Po śmierci wyliczono Bogdanowi Laskowskiemu następujący staż pracy: ogółem 36 lat, 3 miesiące i 4 dni, z czego 29 lat, 1 miesiąc i 6 dni w Policji. Znaczy to, że w resorcie przepracował ponad połowę swojego życia.
36 miesięcy zaliczono mu jako służbę w strefie działań wojennych. Za każdy taki miesiąc dolicza się 0,5% do emerytury, czyli podinsp. Laskowski zgromadził ich 18. Strefę działań wojennych w specjalnym obwieszczeniu określa Minister Spraw Zagranicznych i nie każda misja oznacza wyjazd w strefę działań wojennych.
ŚWIĘTO
W maju 2013 r. stałem z rodziną na wrocławskim rynku. Odbywały się tam oficjalne odchody Dnia Weterana Działań poza Granicami Państwa – święta państwowego. Po raz pierwszy wręczono funkcjonariuszom Policji odznaki honorowe „Za zasługi w działaniach poza granicami Rzeczypospolitej Polskiej”.
Nazwiska Bogdana Laskowskiego nie znalazłem na liście odznaczonych ani w policyjnej Księdze Pamięci.
W listopadzie zeszłego roku postanowiliśmy z kolegami z Koła nr 23 Stowarzyszenia Kombatantów Misji Pokojowych ONZ zorganizować uroczysty apel przy grobie podinsp. Bogdana Laskowskiego. Było uroczyście. Byli sygnalista i werblista oddelegowani przez Urząd Miejski, byli weterani żołnierze i była młodzież z klasy wojskowej. Las wojskowych mundurów. Policję reprezentował komendant miejski Policji w Bielsku-Białej. Staliśmy ramię w ramię – pan komendant wykonując obowiązki służbowe, ja na dniu wolnym od służby. Było mi miło, że nie muszę stać sam.
Z płyty nagrobnej patrzył na nas ze zdjęcia mężczyzna w niebieskim berecie z emblematem ONZ. W grobie tuż za nim leżą jego dwie córki bliźniaczki, które zginęły tragicznie. Nasz kolega swój grób dzieli z żoną, która również zginęła tragicznie.

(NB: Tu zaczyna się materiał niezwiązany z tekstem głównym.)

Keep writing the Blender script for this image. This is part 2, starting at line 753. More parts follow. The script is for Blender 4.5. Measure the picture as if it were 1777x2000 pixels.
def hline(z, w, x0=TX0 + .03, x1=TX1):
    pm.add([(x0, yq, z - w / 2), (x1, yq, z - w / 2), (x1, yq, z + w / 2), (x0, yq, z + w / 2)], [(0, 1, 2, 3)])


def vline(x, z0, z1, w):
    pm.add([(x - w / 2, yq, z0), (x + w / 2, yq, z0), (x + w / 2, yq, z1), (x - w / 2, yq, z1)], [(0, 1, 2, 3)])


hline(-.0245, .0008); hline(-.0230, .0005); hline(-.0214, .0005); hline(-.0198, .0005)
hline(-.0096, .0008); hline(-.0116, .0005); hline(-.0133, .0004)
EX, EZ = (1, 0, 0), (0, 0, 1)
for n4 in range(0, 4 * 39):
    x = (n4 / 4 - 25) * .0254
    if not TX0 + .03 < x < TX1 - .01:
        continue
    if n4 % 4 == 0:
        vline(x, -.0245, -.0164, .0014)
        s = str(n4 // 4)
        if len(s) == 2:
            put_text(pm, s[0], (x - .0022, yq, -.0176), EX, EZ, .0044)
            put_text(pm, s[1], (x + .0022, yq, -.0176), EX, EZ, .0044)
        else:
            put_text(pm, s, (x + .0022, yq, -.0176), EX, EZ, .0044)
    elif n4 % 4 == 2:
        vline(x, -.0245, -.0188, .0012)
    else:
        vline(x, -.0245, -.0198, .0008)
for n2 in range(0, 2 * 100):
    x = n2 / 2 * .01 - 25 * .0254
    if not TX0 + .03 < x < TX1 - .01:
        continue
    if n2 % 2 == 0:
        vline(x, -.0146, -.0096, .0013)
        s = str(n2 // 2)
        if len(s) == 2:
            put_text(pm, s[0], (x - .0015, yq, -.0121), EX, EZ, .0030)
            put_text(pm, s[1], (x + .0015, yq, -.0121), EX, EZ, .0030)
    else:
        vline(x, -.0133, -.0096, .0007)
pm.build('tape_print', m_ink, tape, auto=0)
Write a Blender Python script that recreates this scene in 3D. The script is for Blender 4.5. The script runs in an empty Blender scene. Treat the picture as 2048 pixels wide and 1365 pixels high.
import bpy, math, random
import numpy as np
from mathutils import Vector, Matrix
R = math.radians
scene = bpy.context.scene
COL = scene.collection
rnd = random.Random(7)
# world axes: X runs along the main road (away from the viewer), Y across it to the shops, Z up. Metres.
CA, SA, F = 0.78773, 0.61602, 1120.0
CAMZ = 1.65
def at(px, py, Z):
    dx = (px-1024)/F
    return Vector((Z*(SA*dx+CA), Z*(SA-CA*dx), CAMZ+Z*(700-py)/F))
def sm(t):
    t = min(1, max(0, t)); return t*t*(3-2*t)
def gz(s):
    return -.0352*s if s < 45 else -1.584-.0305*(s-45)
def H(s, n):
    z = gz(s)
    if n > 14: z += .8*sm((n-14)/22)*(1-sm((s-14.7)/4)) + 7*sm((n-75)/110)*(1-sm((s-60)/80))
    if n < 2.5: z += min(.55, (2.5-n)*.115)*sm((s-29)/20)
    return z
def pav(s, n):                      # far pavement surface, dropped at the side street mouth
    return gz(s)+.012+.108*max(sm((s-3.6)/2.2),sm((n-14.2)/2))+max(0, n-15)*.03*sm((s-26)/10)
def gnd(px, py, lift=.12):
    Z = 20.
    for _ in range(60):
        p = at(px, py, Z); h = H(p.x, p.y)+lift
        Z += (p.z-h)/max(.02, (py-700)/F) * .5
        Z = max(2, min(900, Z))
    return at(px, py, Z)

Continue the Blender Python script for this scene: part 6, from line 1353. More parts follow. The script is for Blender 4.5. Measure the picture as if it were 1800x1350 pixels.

Po apelu syn inspektora Laskowskiego, Łukasz, powiedział, że bardzo mu miło, że policjanci złożyli kwiaty na grobie jego ojca. O ile mu wiadomo, po raz pierwszy od dnia pogrzebu...
***
Wiele jest w Polsce grobów policjantów, którzy odeszli na wieczną wartę w związku ze służbą. Grobem Laskowskiego opiekują się klasa wojskowo-policyjna i żołnierze weterani. Dopóki będą mieli siłę dźwigać sztandar swojego stowarzyszenia, to na grobie naszego kolegi będą palić się znicze.
ARTUR WALCZUK
zdj. autor
Ten tekst dostaliśmy na długo przed majowym świętem misjonarzy. Napisał go misjonarz o weteranie policyjnych misji, który zmarł w Liberii. Autor tego wspomnienia, Artur Walczuk, służy teraz w Gruzji. To jemu zawdzięczamy ożywienie pamięci podinsp. Bogdana Laskowskiego, którego nazwisko ma zostać wpisane do policyjnej Księgi Pamięci podczas tegorocznego Święta Policji.